Harper didn't get the same respect - or, in the end, the same rights. Punished by the school, he filed a lawsuit citing the Supreme Court's landmark decision in Tinker v. Des Moines (1969), which held that students should be allowed to wear antiwar armbands to school. The court declared that students do not "shed their constitutional rights ... at the schoolhouse gate"; officials could limit student speech only if they could show that it would "substantially interfere with the work of the school."

But a federal court turned Harper away in 2007, insisting that his antigay message infringed on the rights of other students - namely, homosexual students. Since then, courts across the country have barred kids from wearing T-shirts with antigay statements or Confederate flags, which threaten to offend African Americans.

But a lot of speech offends someone - and not just the people you might think. I'm not gay, but I'm deeply offended by the message of Harper's shirt. Ditto for the Confederate flag, even though I'm not black.

And like Lynette Gaymon, I don't much care for Mitt Romney or Paul Ryan. So why should Pawlucy have the right to offend my sensibilities, while Harper doesn't?

Real courage

To the court that ruled against Harper, the answer lay in the openly bigoted content of his shirt, and its potential effect on a vulnerable minority. "Public school students who may be injured by verbal assaults on the basis of a core identifying characteristic such as race, religion, or sexual orientation have a right to be free from such attacks while on school campuses," the court declared. Any such speech threatens to "damage their sense of security" and "destroy their self-esteem."

But what happens when one minority offends another? Imagine a recent immigrant from the Muslim world debating same-sex marriage in an American classroom. If he denounced gay unions as a sin against his religion, would he be muzzled as Harper was?

Why should we assume that some people need special protection from distasteful speech? In the guise of defending minorities, these restrictions actually patronize them. And they make a mockery of Tinker, which emphasized the rights of students to exercise free speech, not to be shielded from it.

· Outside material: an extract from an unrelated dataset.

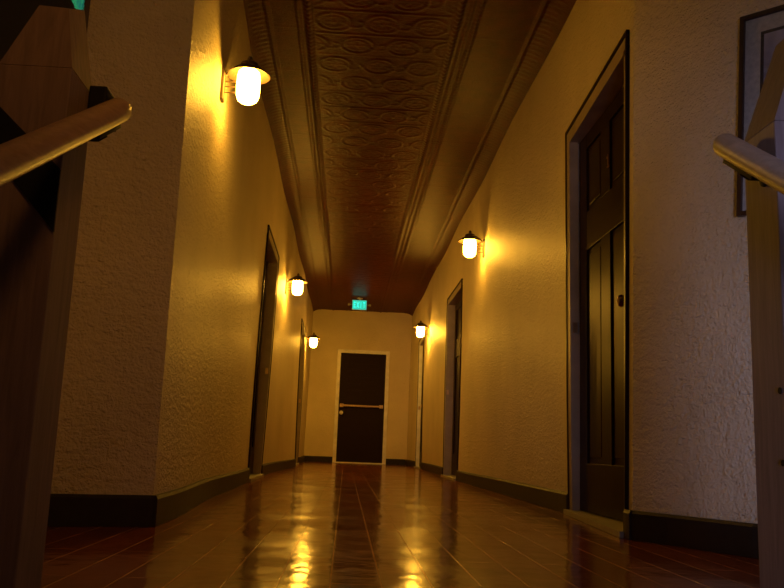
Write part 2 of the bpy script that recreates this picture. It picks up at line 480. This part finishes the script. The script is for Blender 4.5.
# ------------------------------------------------------------------ baseboards
BH = 0.106
def baseboard(name, fn, y0, y1, side, label):
    """side +1: left wall (board grows to +x), -1: right wall"""
    bm = bmesh.new(); n = max(2, int((y1 - y0) / 0.2)); rings = []
    prof = [(-0.03, 0.001), (0.020, 0.001), (0.020, BH - 0.012), (0.014, BH), (-0.03, BH)]
    for i in range(n + 1):
        y = y0 + (y1 - y0) * i / n
        rings.append([bm.verts.new((fn(y, 0.06) + side * u, y, z)) for u, z in prof])
    for a, b in zip(rings, rings[1:]):
        for k in range(len(prof)): bm.faces.new((a[k], a[(k + 1) % 5], b[(k + 1) % 5], b[k]))
    bm.faces.new(rings[0]); bm.faces.new(rings[-1][::-1])
    return tag(link(name, bm, M['base']), label, 'baseboard', kind='structure')
CW = 0.065
baseboard('baseboard_left', wl, YC_L - 0.018, LD[0][0] - CW, 1, 'dark baseboard on the left wall from the near corner to the first door')
baseboard('baseboard_left', wl, LD[0][1] + CW, LD[1][0] - CW, 1, 'dark baseboard between the two left doors')
baseboard('baseboard_left', wl, LD[1][1] + CW, YF, 1, 'dark baseboard past the farther left door')
baseboard('baseboard_right', wr, YC_R - 0.02, RD[0][0] - CW, -1, 'short dark baseboard block beside the nearest right door')
baseboard('baseboard_right', wr, RD[0][1] + CW, RD[1][0] - CW, -1, 'dark baseboard between the first and second right doors')
baseboard('baseboard_right', wr, RD[1][1] + CW, RD[2][0] - CW, -1, 'dark baseboard between the second and third right doors')
baseboard('baseboard_right', wr, RD[2][1] + CW, YF, -1, 'dark baseboard past the last right door')
bm = bmesh.new(); box(bm, XL - 0.02, FD[0] - CW, YF - 0.018, YF + 0.01, 0.001, BH)
tag(link('baseboard_far', bm, M['base']), 'dark baseboard left of the end door', 'baseboard', kind='structure')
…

That brings us back to Samantha Pawlucy, who returned to school Tuesday amid a whirl of cameras and reporters. She was hailed as a courageous warrior for free speech, and rightly so. I'm proud of her for standing up to her teacher, who was clearly out of line.

But if we wanted to show real courage as adults, we would let our kids wear their opinions on their chests - and their hearts on their sleeves - any way they want. Some feathers might get ruffled, and some feelings would get hurt. But the best cure for offensive speech is more speech, and you're never too young to start learning that.